We humans are capable of imagining and believing almost anything. If there is a limit I think it is safe to say that we have yet to find it. One recurring interest for all peoples everywhere at all times seems to be a preoccupation if not obsession with time. What comes before and what comes after. The Christian worldview answered these questions for the Westerner for an age, but today many Americans do not consider this religion at all and many have never spent even a single hour at Sunday school as a child. Creation, the fall, redemption, and the Pearly Gates simply do not ring a bell, much less resonate, much less animate.
Yet the craving to know how the story begins and ends remains, and in the absence of an established belief system, new ones will emerge. And the young mother, whether she means to or not, will lay the foundation of what her babe will believe when he is hobbling around with a cane.
Our ancestors possessed a wild variety of beliefs, but if you are a Westerner, at some point many centuries ago, yours came to believe that Jesus Christ was the Son of God, God Himself, and all that comes along with that leap, including what this Man and then his disciples said about this, that, and everything.
Besides answering the questions of beginning and end, He also gave us a philosophical system that at its core requires of its adherents self-denial and self-sacrifice. Common sense can tell anyone that this is a recipe for surviving and for the survival of ones offspring in this world of want, danger, and decay.
Since so many have abandoned this old philosophy, my two questions are: what may our descendants come to believe, and what internal voice will stay their hand or compel them to act for others contrary to their own best interest or natural inclination?
It seems unlikely that our descendants will ever believe in or be animated by a possum overlord who lives in a lacquered cabin on Rocky Top, vomiting forth Whiskey River, that stream of forgetfulness and bliss.
“All hail Our Lord Possum! May he alone be remembered.”
But what we do know from history is that man can come to believe just about anything.
The problem, or concern, or issue arises for the descendants of the man today who is not rooted in his Christianity, or Islam, or Progressivism for that matter.
Consider the recently released Disney movie Soul. What follows is an edited overview drawn from Wikipedia:
Joe Gardner, a middle school music teacher from New York City, dreams of a career in jazz, even though his mother Libba objects to it, fearing for his financial security. One day, Joe learns of an opening in the band of jazz legend Dorothea Williams and auditions for it. Impressed with Joe’s piano playing, Dorothea offers him a chance to perform later that night. As Joe happily heads off to prepare for the show, he falls down a manhole.
Joe finds himself as a soul heading into the “Great Beyond”. Unwilling to die before his big break, he tries to escape but ends up in the “Great Before”, where soul counselors—all named Jerry—prepare unborn souls for life. Each soul has a badge which, once filled out with traits, grants passage to Earth.

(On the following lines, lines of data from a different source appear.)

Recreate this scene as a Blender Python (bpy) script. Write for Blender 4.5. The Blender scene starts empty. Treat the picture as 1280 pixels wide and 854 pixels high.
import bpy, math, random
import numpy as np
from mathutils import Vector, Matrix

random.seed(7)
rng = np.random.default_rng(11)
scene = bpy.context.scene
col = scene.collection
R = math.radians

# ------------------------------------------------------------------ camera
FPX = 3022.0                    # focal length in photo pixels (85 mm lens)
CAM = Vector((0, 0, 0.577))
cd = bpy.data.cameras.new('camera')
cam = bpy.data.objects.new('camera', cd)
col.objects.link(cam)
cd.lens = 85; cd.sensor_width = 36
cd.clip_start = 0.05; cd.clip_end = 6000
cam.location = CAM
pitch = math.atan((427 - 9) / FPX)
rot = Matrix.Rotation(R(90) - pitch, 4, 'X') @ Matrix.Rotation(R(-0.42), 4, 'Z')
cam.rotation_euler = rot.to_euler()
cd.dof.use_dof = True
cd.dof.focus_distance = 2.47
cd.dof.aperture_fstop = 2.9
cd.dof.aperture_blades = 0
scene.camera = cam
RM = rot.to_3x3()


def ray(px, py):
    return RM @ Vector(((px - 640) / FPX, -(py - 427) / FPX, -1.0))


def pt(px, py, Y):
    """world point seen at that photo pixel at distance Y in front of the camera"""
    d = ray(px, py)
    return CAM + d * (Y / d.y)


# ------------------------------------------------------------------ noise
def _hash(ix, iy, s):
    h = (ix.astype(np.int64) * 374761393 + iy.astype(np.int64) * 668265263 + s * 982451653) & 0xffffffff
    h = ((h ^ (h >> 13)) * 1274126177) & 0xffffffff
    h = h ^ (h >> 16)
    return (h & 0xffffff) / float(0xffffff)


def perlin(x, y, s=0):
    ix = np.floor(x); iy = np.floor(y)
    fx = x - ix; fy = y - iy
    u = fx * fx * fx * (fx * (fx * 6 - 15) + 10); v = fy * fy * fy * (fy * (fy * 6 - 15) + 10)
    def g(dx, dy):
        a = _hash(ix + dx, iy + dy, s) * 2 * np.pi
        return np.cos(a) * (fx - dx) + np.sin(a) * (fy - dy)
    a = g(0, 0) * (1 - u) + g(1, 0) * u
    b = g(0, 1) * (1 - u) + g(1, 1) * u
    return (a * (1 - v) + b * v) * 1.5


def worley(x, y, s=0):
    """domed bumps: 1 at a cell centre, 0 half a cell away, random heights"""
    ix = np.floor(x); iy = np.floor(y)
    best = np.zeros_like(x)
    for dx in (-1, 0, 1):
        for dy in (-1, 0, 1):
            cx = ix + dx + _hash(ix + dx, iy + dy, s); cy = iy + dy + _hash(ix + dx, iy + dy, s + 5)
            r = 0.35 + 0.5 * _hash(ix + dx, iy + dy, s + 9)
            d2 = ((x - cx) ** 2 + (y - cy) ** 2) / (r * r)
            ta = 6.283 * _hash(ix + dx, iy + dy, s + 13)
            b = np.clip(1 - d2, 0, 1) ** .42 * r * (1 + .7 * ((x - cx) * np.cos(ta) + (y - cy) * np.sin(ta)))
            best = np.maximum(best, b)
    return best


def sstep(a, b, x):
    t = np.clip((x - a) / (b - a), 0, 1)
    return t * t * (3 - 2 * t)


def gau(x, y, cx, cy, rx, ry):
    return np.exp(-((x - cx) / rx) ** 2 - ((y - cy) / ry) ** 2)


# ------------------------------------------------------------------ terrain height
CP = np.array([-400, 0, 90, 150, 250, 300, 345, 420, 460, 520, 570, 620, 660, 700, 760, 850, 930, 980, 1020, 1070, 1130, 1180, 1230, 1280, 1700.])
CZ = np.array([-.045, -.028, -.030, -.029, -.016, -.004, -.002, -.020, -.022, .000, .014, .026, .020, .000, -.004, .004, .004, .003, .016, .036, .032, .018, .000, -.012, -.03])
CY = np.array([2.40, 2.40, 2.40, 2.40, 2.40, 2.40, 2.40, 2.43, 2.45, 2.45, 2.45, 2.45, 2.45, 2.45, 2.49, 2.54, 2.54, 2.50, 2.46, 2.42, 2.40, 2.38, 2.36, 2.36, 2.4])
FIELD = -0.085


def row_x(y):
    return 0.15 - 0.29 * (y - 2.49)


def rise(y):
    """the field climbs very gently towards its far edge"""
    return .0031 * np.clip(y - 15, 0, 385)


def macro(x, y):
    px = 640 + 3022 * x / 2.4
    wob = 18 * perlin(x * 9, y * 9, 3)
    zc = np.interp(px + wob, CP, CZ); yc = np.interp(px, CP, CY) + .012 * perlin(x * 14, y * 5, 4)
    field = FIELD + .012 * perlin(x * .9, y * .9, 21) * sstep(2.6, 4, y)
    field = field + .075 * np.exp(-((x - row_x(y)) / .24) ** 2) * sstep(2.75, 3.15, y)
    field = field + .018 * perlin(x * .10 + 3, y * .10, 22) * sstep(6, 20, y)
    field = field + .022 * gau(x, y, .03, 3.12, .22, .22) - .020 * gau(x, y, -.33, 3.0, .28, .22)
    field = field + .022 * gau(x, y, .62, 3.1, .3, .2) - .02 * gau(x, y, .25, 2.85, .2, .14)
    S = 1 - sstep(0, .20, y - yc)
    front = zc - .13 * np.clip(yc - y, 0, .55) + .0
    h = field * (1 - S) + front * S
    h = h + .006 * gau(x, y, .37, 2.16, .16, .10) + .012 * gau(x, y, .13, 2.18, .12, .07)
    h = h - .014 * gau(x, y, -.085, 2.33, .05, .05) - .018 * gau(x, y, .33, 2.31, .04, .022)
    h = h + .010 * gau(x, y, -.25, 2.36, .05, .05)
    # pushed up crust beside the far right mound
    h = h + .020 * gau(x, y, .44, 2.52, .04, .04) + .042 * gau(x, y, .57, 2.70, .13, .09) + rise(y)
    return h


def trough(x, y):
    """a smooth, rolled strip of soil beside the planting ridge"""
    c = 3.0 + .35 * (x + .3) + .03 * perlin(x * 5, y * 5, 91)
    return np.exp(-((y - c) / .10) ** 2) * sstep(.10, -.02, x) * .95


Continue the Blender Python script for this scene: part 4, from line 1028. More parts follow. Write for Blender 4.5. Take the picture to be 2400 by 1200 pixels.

Wikipedia, Soul (2020 film)
Now, it goes without saying that this is all made up. Obviously, right? It is only a source of fun for the kids with plenty of substance and entertainment value for the adults. And no Christian rooted in whatever doctrine he subscribes to will have his faith so much as dented. If anything the story will cause him to reflect on what he professes to believe, and this can be a good exercise.
If Soul can still be viewed 100 years from now, it will not likely be thought of by any other than historians or movie buffs. But Soul is representative of two major trends in post-1960’s popular American society or culture today. The first is an absence of reference to our Christian heritage and the second is alternative existence myths or accounts e.g. comic books, Star Wars, Star Trek, and a host of others.
If you can control public discourse, is 100 years long enough to cause a people to so forget their own past that they could come to believe in something as fanciful as Soul or Lord Possum? How about 200 years?
Setting aside for a moment whether or not there is in fact a God and that Jesus the man was in fact this God, Western civilisation grew and prospered in as much as His teachings on self-denial and putting others first permeated (or salted) the cultures of its various peoples over the centuries. It seasoned both our civilised and barbarous ancestors acting as an internal brake on their worst instincts as humans. To do good, and not do bad, even when no one was watching or there was nothing to be gained because we ought to and because He was watching, keeping notes, and ready to hand out rewards or dreadful punishment after death. And because He, God Himself, loved you.
These ideas have acted as a powerful brake for 2,000 years, and in a life so full of misery have been profoundly comforting.
The modern religion of Progressivism with its faith in Freedom, Equality, and Individuality offers no such brake or comfort. What it does offer is Bread and Circuses, and methinks that it will continue to fail to fill the vacuum that its war on Christianity has produced. Man needs more than security and fun, and higher civilisation cannot be sustained where all men seek nothing but their own.
My question is, what curious new faiths may emerge in the centuries to come?